▶ _Stated task_: Leave out every picture, then transcribe the rest of the listing exactly.

▶ _Data extract_:
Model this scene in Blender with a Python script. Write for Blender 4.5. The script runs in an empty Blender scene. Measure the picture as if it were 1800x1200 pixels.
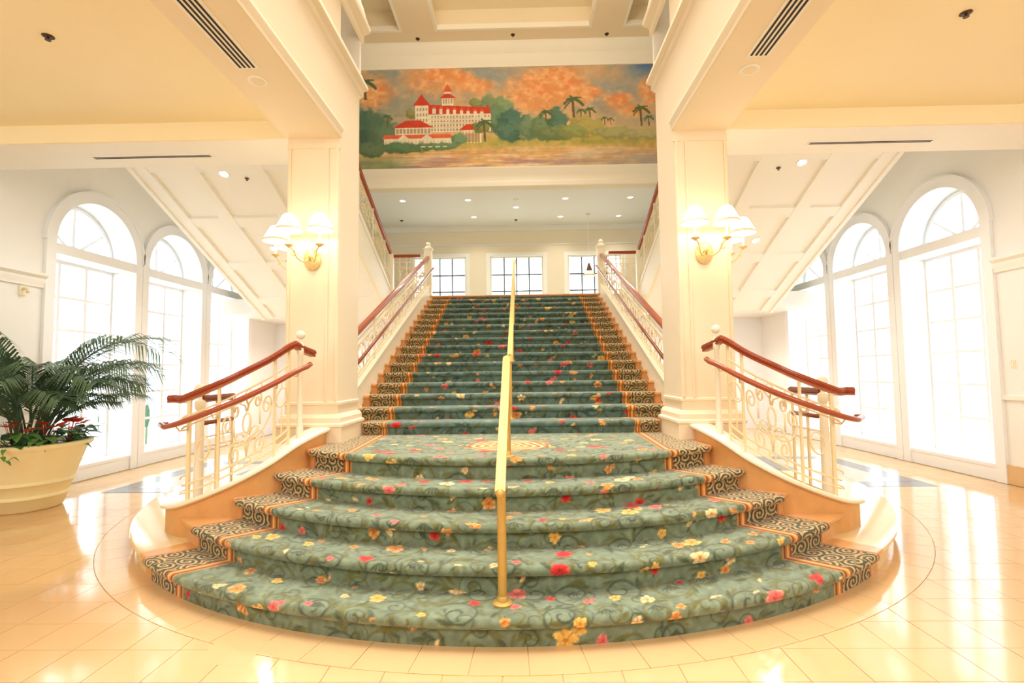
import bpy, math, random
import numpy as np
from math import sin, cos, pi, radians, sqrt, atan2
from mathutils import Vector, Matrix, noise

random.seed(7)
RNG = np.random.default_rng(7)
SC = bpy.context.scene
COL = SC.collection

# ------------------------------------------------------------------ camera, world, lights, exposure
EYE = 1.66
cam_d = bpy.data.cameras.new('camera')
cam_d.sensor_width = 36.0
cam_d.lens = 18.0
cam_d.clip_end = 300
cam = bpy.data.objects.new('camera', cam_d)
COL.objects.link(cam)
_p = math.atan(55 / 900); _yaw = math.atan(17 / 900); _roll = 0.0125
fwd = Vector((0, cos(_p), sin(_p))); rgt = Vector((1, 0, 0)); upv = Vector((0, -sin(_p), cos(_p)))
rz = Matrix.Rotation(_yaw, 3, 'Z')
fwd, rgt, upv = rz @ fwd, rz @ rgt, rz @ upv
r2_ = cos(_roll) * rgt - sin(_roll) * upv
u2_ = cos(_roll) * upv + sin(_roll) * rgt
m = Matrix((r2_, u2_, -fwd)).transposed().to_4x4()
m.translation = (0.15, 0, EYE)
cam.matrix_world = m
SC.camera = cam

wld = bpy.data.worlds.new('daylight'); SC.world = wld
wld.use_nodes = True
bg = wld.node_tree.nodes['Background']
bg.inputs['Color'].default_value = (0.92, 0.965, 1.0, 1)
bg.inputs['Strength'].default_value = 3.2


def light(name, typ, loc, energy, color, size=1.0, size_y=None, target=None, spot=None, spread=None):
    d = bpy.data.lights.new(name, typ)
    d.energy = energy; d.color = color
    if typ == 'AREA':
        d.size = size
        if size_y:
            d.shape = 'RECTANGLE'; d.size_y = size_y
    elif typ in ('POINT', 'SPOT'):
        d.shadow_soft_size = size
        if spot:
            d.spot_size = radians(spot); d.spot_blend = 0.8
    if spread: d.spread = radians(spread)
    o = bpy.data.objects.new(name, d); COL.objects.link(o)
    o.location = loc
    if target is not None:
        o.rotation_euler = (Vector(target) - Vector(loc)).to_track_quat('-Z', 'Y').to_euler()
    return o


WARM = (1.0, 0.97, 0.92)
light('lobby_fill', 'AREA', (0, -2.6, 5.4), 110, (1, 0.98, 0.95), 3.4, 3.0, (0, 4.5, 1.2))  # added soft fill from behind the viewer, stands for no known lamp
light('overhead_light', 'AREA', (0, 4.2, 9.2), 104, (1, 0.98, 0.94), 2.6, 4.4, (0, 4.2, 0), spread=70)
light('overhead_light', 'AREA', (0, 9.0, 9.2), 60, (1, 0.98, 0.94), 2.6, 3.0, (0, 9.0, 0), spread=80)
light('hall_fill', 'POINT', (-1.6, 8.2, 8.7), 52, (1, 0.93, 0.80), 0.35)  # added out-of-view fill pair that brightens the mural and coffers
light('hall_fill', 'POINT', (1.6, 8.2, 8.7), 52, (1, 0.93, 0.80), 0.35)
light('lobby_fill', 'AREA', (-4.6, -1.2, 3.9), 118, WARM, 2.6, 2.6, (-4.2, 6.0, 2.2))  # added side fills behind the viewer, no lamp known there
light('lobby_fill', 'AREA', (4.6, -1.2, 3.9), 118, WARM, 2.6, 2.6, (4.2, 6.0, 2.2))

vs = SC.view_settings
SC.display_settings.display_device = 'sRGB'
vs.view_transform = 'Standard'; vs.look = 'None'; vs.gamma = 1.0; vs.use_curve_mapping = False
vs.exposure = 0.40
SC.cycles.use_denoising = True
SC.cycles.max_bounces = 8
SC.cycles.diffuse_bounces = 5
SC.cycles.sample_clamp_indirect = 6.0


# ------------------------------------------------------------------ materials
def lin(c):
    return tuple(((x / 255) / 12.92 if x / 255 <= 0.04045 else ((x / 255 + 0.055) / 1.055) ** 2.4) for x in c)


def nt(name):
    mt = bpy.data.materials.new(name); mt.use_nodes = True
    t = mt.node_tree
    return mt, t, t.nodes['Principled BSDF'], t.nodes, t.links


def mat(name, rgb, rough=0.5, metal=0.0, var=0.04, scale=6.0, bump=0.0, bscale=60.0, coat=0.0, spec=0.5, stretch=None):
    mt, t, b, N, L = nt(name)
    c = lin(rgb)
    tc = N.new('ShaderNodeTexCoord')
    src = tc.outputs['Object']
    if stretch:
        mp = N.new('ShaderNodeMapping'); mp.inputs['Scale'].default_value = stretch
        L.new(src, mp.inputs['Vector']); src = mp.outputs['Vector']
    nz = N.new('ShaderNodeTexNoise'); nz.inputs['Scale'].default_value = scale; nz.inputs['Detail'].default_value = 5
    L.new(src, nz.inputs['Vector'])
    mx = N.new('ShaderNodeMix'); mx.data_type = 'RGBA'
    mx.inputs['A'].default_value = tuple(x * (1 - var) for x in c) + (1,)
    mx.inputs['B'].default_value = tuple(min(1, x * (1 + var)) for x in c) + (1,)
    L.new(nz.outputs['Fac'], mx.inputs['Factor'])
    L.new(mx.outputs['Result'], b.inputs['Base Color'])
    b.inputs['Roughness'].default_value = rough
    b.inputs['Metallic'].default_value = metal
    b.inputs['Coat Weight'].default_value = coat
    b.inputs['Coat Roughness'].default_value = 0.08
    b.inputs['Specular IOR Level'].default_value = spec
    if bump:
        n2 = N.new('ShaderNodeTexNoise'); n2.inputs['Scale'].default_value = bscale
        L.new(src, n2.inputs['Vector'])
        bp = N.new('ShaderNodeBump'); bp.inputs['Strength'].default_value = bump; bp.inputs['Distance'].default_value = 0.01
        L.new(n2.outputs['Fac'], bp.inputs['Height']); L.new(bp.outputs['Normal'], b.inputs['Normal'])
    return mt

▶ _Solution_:
Model this scene in Blender with a Python script. Write for Blender 4.5. The script runs in an empty Blender scene. Measure the picture as if it were 1800x1200 pixels.
import bpy, math, random
import numpy as np
from math import sin, cos, pi, radians, sqrt, atan2
from mathutils import Vector, Matrix, noise

random.seed(7)
RNG = np.random.default_rng(7)
SC = bpy.context.scene
COL = SC.collection

# ------------------------------------------------------------------ camera, world, lights, exposure
EYE = 1.66
cam_d = bpy.data.cameras.new('camera')
cam_d.sensor_width = 36.0
cam_d.lens = 18.0
cam_d.clip_end = 300
cam = bpy.data.objects.new('camera', cam_d)
COL.objects.link(cam)
_p = math.atan(55 / 900); _yaw = math.atan(17 / 900); _roll = 0.0125
fwd = Vector((0, cos(_p), sin(_p))); rgt = Vector((1, 0, 0)); upv = Vector((0, -sin(_p), cos(_p)))
rz = Matrix.Rotation(_yaw, 3, 'Z')
fwd, rgt, upv = rz @ fwd, rz @ rgt, rz @ upv
r2_ = cos(_roll) * rgt - sin(_roll) * upv
u2_ = cos(_roll) * upv + sin(_roll) * rgt
m = Matrix((r2_, u2_, -fwd)).transposed().to_4x4()
m.translation = (0.15, 0, EYE)
cam.matrix_world = m
SC.camera = cam

wld = bpy.data.worlds.new('daylight'); SC.world = wld
wld.use_nodes = True
bg = wld.node_tree.nodes['Background']
bg.inputs['Color'].default_value = (0.92, 0.965, 1.0, 1)
bg.inputs['Strength'].default_value = 3.2


def light(name, typ, loc, energy, color, size=1.0, size_y=None, target=None, spot=None, spread=None):
    d = bpy.data.lights.new(name, typ)
    d.energy = energy; d.color = color
    if typ == 'AREA':
        d.size = size
        if size_y:
            d.shape = 'RECTANGLE'; d.size_y = size_y
    elif typ in ('POINT', 'SPOT'):
        d.shadow_soft_size = size
        if spot:
            d.spot_size = radians(spot); d.spot_blend = 0.8
    if spread: d.spread = radians(spread)
    o = bpy.data.objects.new(name, d); COL.objects.link(o)
    o.location = loc
    if target is not None:
        o.rotation_euler = (Vector(target) - Vector(loc)).to_track_quat('-Z', 'Y').to_euler()
    return o


WARM = (1.0, 0.97, 0.92)
light('lobby_fill', 'AREA', (0, -2.6, 5.4), 110, (1, 0.98, 0.95), 3.4, 3.0, (0, 4.5, 1.2))  # added soft fill from behind the viewer, stands for no known lamp
light('overhead_light', 'AREA', (0, 4.2, 9.2), 104, (1, 0.98, 0.94), 2.6, 4.4, (0, 4.2, 0), spread=70)
light('overhead_light', 'AREA', (0, 9.0, 9.2), 60, (1, 0.98, 0.94), 2.6, 3.0, (0, 9.0, 0), spread=80)
light('hall_fill', 'POINT', (-1.6, 8.2, 8.7), 52, (1, 0.93, 0.80), 0.35)  # added out-of-view fill pair that brightens the mural and coffers
light('hall_fill', 'POINT', (1.6, 8.2, 8.7), 52, (1, 0.93, 0.80), 0.35)
light('lobby_fill', 'AREA', (-4.6, -1.2, 3.9), 118, WARM, 2.6, 2.6, (-4.2, 6.0, 2.2))  # added side fills behind the viewer, no lamp known there
light('lobby_fill', 'AREA', (4.6, -1.2, 3.9), 118, WARM, 2.6, 2.6, (4.2, 6.0, 2.2))

vs = SC.view_settings
SC.display_settings.display_device = 'sRGB'
vs.view_transform = 'Standard'; vs.look = 'None'; vs.gamma = 1.0; vs.use_curve_mapping = False
vs.exposure = 0.40
SC.cycles.use_denoising = True
SC.cycles.max_bounces = 8
SC.cycles.diffuse_bounces = 5
SC.cycles.sample_clamp_indirect = 6.0


# ------------------------------------------------------------------ materials
def lin(c):
    return tuple(((x / 255) / 12.92 if x / 255 <= 0.04045 else ((x / 255 + 0.055) / 1.055) ** 2.4) for x in c)


def nt(name):
    mt = bpy.data.materials.new(name); mt.use_nodes = True
    t = mt.node_tree
    return mt, t, t.nodes['Principled BSDF'], t.nodes, t.links


def mat(name, rgb, rough=0.5, metal=0.0, var=0.04, scale=6.0, bump=0.0, bscale=60.0, coat=0.0, spec=0.5, stretch=None):
    mt, t, b, N, L = nt(name)
    c = lin(rgb)
    tc = N.new('ShaderNodeTexCoord')
    src = tc.outputs['Object']
    if stretch:
        mp = N.new('ShaderNodeMapping'); mp.inputs['Scale'].default_value = stretch
        L.new(src, mp.inputs['Vector']); src = mp.outputs['Vector']
    nz = N.new('ShaderNodeTexNoise'); nz.inputs['Scale'].default_value = scale; nz.inputs['Detail'].default_value = 5
    L.new(src, nz.inputs['Vector'])
    mx = N.new('ShaderNodeMix'); mx.data_type = 'RGBA'
    mx.inputs['A'].default_value = tuple(x * (1 - var) for x in c) + (1,)
    mx.inputs['B'].default_value = tuple(min(1, x * (1 + var)) for x in c) + (1,)
    L.new(nz.outputs['Fac'], mx.inputs['Factor'])
    L.new(mx.outputs['Result'], b.inputs['Base Color'])
    b.inputs['Roughness'].default_value = rough
    b.inputs['Metallic'].default_value = metal
    b.inputs['Coat Weight'].default_value = coat
    b.inputs['Coat Roughness'].default_value = 0.08
    b.inputs['Specular IOR Level'].default_value = spec
    if bump:
        n2 = N.new('ShaderNodeTexNoise'); n2.inputs['Scale'].default_value = bscale
        L.new(src, n2.inputs['Vector'])
        bp = N.new('ShaderNodeBump'); bp.inputs['Strength'].default_value = bump; bp.inputs['Distance'].default_value = 0.01
        L.new(n2.outputs['Fac'], bp.inputs['Height']); L.new(bp.outputs['Normal'], b.inputs['Normal'])
    return mt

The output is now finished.